I don’t blame Dax for her individual choices, deciding to show that she loves this man by accepting his culture, warts and all – as a Jew married to a Christian, I get that sometimes you smile through a ritual that conflicts with your own beliefs, something I noted the first time I watched this episode more than a decade of marriage ago – but Dax doesn’t ask Worf to compromise at all, treating basic communication from him as if it’s a concession. Why is it all about his family, his son? Does Dax not have a single relative she’d want to witness these nuptials or at least to congratulate her? She never says so. For Worf – who didn’t even know Klingon death rituals on Picard’s Enterprise and had to be taught by visiting Klingons, though we’re told here that he has always dreamed of a traditional Klingon wedding – to demand blind obedience from his bride really grates, because he won’t even take the time to ask how she feels, to find out why, to share his own hopes and needs aloud.
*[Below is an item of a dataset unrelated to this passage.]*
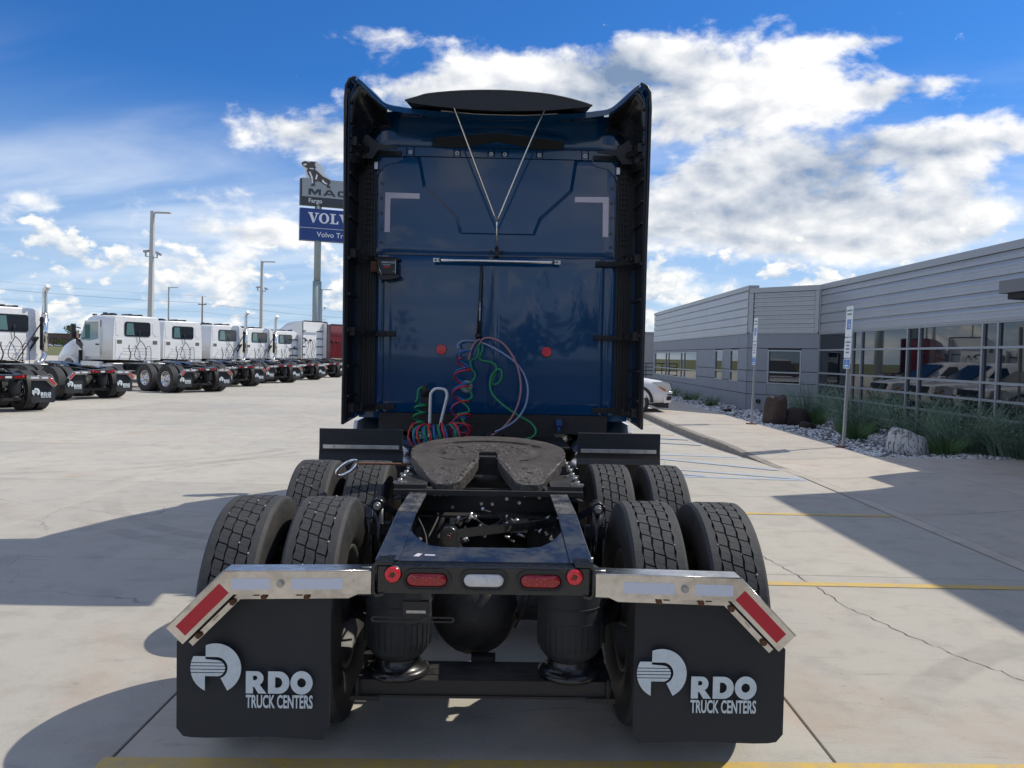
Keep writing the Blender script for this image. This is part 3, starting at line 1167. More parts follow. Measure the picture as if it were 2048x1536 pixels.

I could forgive everything if he phrased it not as insistence on tradition but as his own compulsion to conform after being exiled, telling her how important it is to him to be a part of the House of Martok, asking her to share that honor with him, not as Curzon who was a Klingon insider but as Jadzia who like Worf understands what it is to feel banished from one’s own people. I believe that she loves Worf, but I wish the writers would show us why, instead of dismissing it as sex appeal and being bored after many Trill lifetimes with mates from her own culture. I can’t help thinking during the scene in which Sisko confronts her that the two of them might make a much more interesting couple.